CAS systems: These systems help with unstructured data files by eliminating duplicate copies and providing a single-instance store of unique files. They can manage retention periods in accordance with defined policies, and their search tools find files that have been placed in the repository by a variety of applications. They can also ensure that expired files within the CAS repository are deleted, using techniques such as "digital shredding" of encrypted files by erasing the encryption keys. Does this mean that unless all of your unstructured data is kept on CAS systems you'll fail your compliance audits and be slapped with fines or hauled off to jail? Of course not. CAS is one tool among many. When appropriate, it may be used alone or combined with application-layer capabilities such as archiving or content management software. But you should take care to classify your data before sending it to a CAS system. Once the files are classified, you can eliminate those that don't need to be retained and set appropriate retention periods for those to be kept.

Data classification tools: These tools identify files that represent compliance and legal risks in terms of privacy laws (personal data contained in files). With proper data classification, you may also be able to greatly reduce the number of files to be retained and managed--or searched, reviewed and produced under legal discovery orders. Some data classification tools can classify already-stored files based on content. Other tools classify files or messages before they're moved to a specific repository such as an email archive. And some tools perform both functions for specific data types or sources.

Other storage technologies: Encryption software may be appropriate for some classes of data, or for data stored on removable media or portable systems. Many companies are considering encrypting backup tapes before transporting them offsite to avoid costly and damaging breaches of privacy laws.
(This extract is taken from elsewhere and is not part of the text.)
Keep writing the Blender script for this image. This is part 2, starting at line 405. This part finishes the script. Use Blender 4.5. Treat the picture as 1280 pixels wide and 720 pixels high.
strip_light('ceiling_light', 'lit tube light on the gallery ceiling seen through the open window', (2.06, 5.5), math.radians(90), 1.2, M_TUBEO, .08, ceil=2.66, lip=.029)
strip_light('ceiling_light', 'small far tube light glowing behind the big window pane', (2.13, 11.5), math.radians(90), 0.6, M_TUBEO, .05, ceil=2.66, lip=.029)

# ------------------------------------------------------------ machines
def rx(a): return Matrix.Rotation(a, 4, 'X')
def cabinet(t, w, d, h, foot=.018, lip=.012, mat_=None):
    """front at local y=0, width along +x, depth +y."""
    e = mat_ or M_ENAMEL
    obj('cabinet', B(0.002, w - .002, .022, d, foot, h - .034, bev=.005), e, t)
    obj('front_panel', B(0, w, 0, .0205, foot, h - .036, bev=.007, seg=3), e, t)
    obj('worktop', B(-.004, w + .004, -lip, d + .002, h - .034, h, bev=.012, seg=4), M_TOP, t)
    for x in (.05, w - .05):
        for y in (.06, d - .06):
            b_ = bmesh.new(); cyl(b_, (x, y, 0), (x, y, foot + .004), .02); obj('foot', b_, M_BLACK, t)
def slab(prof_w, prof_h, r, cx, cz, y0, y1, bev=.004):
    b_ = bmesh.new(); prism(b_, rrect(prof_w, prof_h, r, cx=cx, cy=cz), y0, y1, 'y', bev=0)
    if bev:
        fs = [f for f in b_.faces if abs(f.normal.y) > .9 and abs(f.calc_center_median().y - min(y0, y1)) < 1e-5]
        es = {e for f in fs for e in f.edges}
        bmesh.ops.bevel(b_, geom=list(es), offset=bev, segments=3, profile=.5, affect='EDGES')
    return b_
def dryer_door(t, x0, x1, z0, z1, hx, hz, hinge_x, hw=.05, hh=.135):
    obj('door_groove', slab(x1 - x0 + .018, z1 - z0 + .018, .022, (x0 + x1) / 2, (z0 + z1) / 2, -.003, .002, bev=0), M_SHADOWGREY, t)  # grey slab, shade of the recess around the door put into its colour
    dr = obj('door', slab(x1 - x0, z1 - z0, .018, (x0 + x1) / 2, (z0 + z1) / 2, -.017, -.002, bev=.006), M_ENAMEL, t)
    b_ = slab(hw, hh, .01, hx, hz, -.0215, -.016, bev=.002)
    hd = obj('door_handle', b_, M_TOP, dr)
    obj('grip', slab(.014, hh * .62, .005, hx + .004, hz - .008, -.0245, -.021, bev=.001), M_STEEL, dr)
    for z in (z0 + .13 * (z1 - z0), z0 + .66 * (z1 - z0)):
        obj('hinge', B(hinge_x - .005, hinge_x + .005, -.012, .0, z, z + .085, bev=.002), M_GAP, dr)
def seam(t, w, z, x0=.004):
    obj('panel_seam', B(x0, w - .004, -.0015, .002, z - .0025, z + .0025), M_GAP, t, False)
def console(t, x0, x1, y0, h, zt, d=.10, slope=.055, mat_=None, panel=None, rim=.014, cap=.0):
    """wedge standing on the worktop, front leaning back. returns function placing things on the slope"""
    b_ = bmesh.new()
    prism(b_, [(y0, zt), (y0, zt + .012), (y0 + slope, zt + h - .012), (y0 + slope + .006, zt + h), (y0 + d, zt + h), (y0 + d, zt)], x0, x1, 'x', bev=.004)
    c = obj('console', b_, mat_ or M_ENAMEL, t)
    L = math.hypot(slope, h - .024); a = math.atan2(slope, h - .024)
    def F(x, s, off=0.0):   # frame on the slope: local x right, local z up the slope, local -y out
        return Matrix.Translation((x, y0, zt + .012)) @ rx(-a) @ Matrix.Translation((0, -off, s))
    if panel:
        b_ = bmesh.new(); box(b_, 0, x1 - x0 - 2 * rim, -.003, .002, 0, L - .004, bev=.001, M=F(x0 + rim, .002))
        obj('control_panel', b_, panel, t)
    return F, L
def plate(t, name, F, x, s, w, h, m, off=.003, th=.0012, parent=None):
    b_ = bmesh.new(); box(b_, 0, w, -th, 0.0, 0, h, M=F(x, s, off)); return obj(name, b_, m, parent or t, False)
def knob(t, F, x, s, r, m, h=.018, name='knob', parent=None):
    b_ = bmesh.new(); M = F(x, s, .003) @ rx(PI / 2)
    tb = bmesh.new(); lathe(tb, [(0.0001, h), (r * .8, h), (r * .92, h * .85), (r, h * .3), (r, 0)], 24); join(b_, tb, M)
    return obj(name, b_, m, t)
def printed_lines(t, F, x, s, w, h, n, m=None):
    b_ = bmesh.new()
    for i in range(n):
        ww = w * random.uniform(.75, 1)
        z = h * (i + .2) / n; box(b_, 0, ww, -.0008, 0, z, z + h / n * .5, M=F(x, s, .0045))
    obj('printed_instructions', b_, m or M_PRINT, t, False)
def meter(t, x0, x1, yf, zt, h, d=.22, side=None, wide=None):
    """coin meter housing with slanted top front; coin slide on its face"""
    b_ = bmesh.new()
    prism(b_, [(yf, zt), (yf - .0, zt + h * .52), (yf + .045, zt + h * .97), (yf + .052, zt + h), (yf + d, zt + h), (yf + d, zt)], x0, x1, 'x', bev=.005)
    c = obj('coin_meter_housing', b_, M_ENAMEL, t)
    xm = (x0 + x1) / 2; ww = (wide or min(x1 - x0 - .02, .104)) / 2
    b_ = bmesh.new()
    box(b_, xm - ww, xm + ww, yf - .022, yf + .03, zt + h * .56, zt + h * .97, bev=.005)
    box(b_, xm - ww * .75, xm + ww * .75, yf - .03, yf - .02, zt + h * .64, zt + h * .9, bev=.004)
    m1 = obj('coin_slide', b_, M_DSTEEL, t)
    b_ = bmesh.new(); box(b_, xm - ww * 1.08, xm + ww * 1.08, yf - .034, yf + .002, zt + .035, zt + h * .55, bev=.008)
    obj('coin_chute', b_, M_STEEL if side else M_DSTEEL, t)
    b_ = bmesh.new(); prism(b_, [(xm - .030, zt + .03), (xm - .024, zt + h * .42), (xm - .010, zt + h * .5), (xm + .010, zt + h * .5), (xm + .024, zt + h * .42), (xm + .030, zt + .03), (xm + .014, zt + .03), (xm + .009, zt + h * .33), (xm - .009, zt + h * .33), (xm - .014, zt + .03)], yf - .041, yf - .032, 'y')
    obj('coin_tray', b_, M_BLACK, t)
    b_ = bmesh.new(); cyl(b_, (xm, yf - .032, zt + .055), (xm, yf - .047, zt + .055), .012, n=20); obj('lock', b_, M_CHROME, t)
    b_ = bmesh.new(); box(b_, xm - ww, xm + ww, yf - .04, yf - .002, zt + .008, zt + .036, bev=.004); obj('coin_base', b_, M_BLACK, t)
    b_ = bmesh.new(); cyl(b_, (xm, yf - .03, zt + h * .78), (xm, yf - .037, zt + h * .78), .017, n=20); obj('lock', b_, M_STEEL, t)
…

Other organizations are eliminating physical transportation of backup tapes and adopting disk-to-disk backup over secure networks as an alternative approach to data protection and recovery.

There's no single technology solution that meets all compliance requirements. The first step is to define your unique requirements, including compliance and litigation-readiness needs, as well as business productivity and service-level objectives. To determine compliance requirements, look beyond the vendor hype and work with your legal, compliance and records management teams to define the necessary processes.